Le Potager

To grow a great garden, you need great soil. Mrs. Sloan has problem soil. With each house move, we have moved to ever worsening soil. The latest move took us to a plot of land with demanding cool season grass, basically, a food and water junkie, on a former cattle pasture. There was K31 Fescue lurking just below the surface. K31 Fescue is a grass specifically designed for cattle pastures. It is very difficult to eradicate, requiring hand digging to remove it. Once it emerges, it creates a flat open “head” which is not only an unattractive turf but also not conducive to playing any kind of game. After much hand digging and pouring food and water onto the desired grass, we believe we have the fescue problem under control.

At our previous property, we grew tomatoes, herbs, okra, green beans, raspberries, blackberries, Old Time Tennessee muskmelons, grapes and Cherries. But here, nothing much seemed to thrive. Except for mint, mint always thrives.

After adding the deck to the back of the house, Mr. Sloan rototilled around it, adding soil amendments, peat moss and compost. This was very needed as the ground was hard and nutrient poor. We planted Carissa Hollies to soften and hide the base of the deck. After amendment with pecan hulls, Azaleas were planted in the shady area under the fireplace. Antique garden roses, Kronprincessin Victoria and Madame Ernest Calvat were installed on the sunnier side of the deck.




Kronprincessin Victoria

Madame Ernest Calvat

Madame Ernest Calvat

But the kitchen garden was neglected. We attempted tomatoes in the spot where the roses now thrive but they didn’t fare well. We provided a feast for tomato hornworms and other bugs with low or no yield for us. We gave up for many years. Last year, we tried again on a very limited basis. This time we grew in pots, with magnificent soil. At last, success! Albeit we only had one small harvest of carrots and one of radishes, but they made a lovely side dish and a wonderful salad.

Radishes and Dragon Carrots

Radishes, Purple Dragon Carrots and a sickly cilantro

French Breakfast Radishes

French Breakfast Radishes

White Bean Salad

White Bean Salad with French Breakfast Radishes

Emboldened by our previous container garden success, we took the plunge to consider expanding the garden experiment. Mrs. Sloan is very picky about the looks of the garden! Her Pinterest board is filled with beautiful French and English potagers, most of which are too large to fit on the property. Willow bordered beds are a favorite, but until recently, assumed to be strictly the province of those with a gardener who meticulously weaves these by hand. Mrs. Sloan certainly doesn’t have a gardener, nor an abundance of willow or weaving skills. Thankfully, raised willow garden beds can be purchased. Master Garden Products carries raised willow garden beds in a variety of sizes and depths.

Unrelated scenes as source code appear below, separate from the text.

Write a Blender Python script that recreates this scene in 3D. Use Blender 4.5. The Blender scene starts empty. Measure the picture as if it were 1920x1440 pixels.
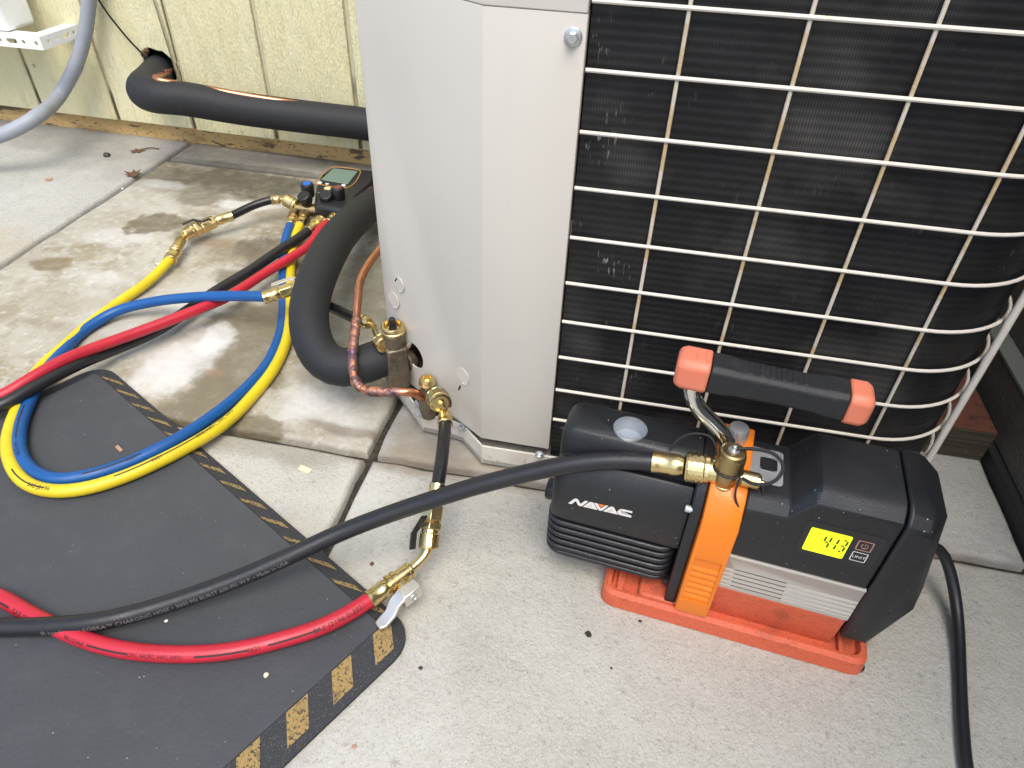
import bpy, bmesh, math, random
import numpy as np
from mathutils import Vector, Matrix, Euler
SC = bpy.context.scene
COL = SC.collection
random.seed(7)
rad = math.radians
# ------------------------------------------------------------------ camera
FPX, PITCH, ROLL, YAW, H = 1300.0, 0.690684694, -0.0407270336, -0.174769169, 0.5
def _rot():
    cp, sp = math.cos(PITCH), math.sin(PITCH)
    fwd = np.array([math.sin(YAW) * cp, math.cos(YAW) * cp, -sp])
    right = np.array([math.cos(YAW), -math.sin(YAW), 0.0])
    down = np.cross(fwd, right)
    return np.array([math.cos(ROLL) * right + math.sin(ROLL) * down,
                     -math.sin(ROLL) * right + math.cos(ROLL) * down, fwd])
RC = _rot()
CAMP = np.array([0, 0, H])
cam_d = bpy.data.cameras.new('camera')
cam_d.sensor_width = 36.0
cam_d.lens = FPX / 1920 * 36
cam_d.clip_start = 0.02
cam_d.clip_end = 500
cam = bpy.data.objects.new('camera', cam_d)
COL.objects.link(cam)
m = Matrix.Identity(4)
for i in range(3):
    m[i][0], m[i][1], m[i][2] = RC[0][i], -RC[1][i], -RC[2][i]
    m[i][3] = CAMP[i]
cam.matrix_world = m
SC.camera = cam
# ------------------------------------------------------------------ light
world = bpy.data.worlds.new('World')
SC.world = world
world.use_nodes = True
wn = world.node_tree
SUN_EL, SUN_AZ = rad(62), rad(166)        # azimuth clockwise from +Y
sky = wn.nodes.new('ShaderNodeTexSky')
sky.sky_type = 'NISHITA'
sky.sun_disc = False
sky.sun_elevation = SUN_EL
sky.sun_rotation = SUN_AZ
sky.dust_density = 2.5
sky.air_density = 1.0
sky.ozone_density = 1.0
bg = wn.nodes['Background']
bg.inputs['Strength'].default_value = 0.15
wn.links.new(sky.outputs[0], bg.inputs['Color'])
sun_d = bpy.data.lights.new('sun', 'SUN')
sun_d.energy = 1.5
sun_d.angle = rad(38)
sun_d.color = (1.0, 0.985, 0.885)
sun = bpy.data.objects.new('sun', sun_d)
COL.objects.link(sun)
sv = Vector((math.sin(SUN_AZ) * math.cos(SUN_EL), math.cos(SUN_AZ) * math.cos(SUN_EL), math.sin(SUN_EL)))
sun.rotation_euler = (-sv).to_track_quat('-Z', 'Y').to_euler()
SC.view_settings.view_transform = 'Standard'
SC.view_settings.look = 'None'
SC.view_settings.gamma = 1
SC.view_settings.use_curve_mapping = False
SC.view_settings.exposure = 0.80
# ------------------------------------------------------------------ where a point of the photograph stands in the place
def ray(u, v):
    return RC.T @ np.array([(u - 960) / FPX, (v - 720) / FPX, 1.0])
def G(u, v, z=0.0):
    d = ray(u, v); return CAMP + d * ((z - H) / d[2])
def D(u, v, dep):
    return CAMP + ray(u, v) * dep
def PLN(u, v, p0, n):
    d = ray(u, v); p0 = np.array(p0, float); n = np.array(n, float)
    return CAMP + d * (((p0 - CAMP) @ n) / (d @ n))
A3 = lambda *p: np.array(p, float)
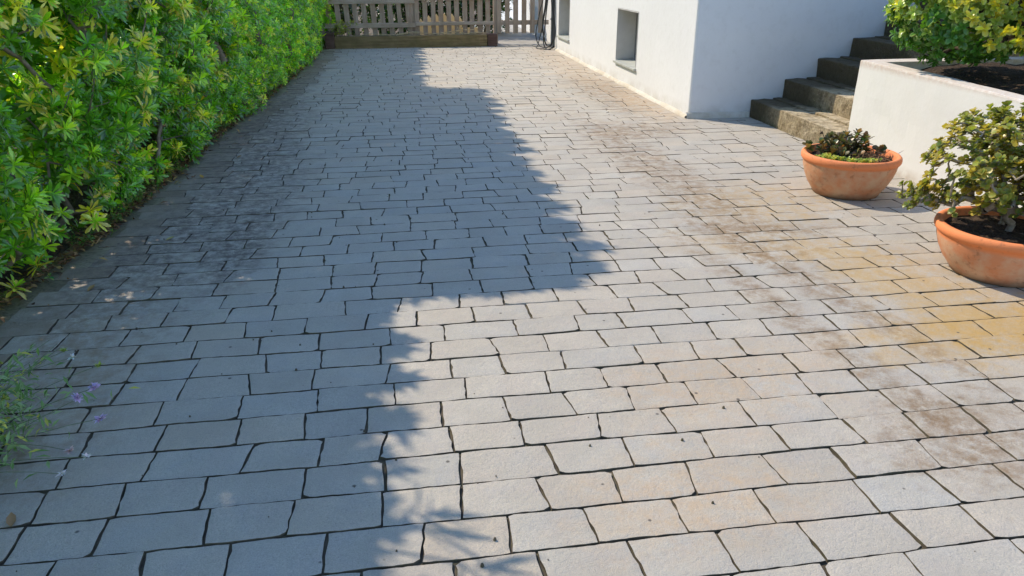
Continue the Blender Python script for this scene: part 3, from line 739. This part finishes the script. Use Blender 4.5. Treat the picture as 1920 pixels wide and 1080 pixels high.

Willow Raised Garden Bed, Master Garden Products

Willow Raised Garden Bed, Master Garden Products

Mr. Sloan is a reluctant gardener, partially due to spring being a busy season for him and less than ideal for having time to plant, and partially because he grew up without gardens. Given that, a 4′ by 4′ wide by 18″ depth garden is all that he agreed to try. The depth is chosen for the aforementioned Carrots, which need depth.

Mrs. Sloan realizes that all her previous gardens were 4 feet by 29 feet. Now we all know that at least one more of these raised beds is likely to be necessary. But, until then, a plan for one garden encompassing all the varieties of tomatoes on order and all the peppers, not to mention the lettuce and beans and corn and carrots and radishes and, well, you get the picture. A plan needs to be in place. Square foot gardening seems to be the way to go.



Garden Grid

Using excel, I developed a square foot garden plan, then filled it. Square foot gardening says that one square can be dedicated to marigolds, but giving up a square seems a waste of space. Though it may not work, I plan to try planting the marigolds under the tomatoes. Corn, Southern peas or beans, and squash are known as the three sisters. The corn provides support for the beans or peas to grow up the stalk and the squash shades the soil. Unfortunately, a stink bug infestation means that squash is not likely to be wildly successful.  This is the plan as is stands now.

The willow bed arrives soon, requiring 24 cubic feet of dirt to fill it. The tomatoes and peppers are on order and the seeds have been gathered. Planting time is getting close!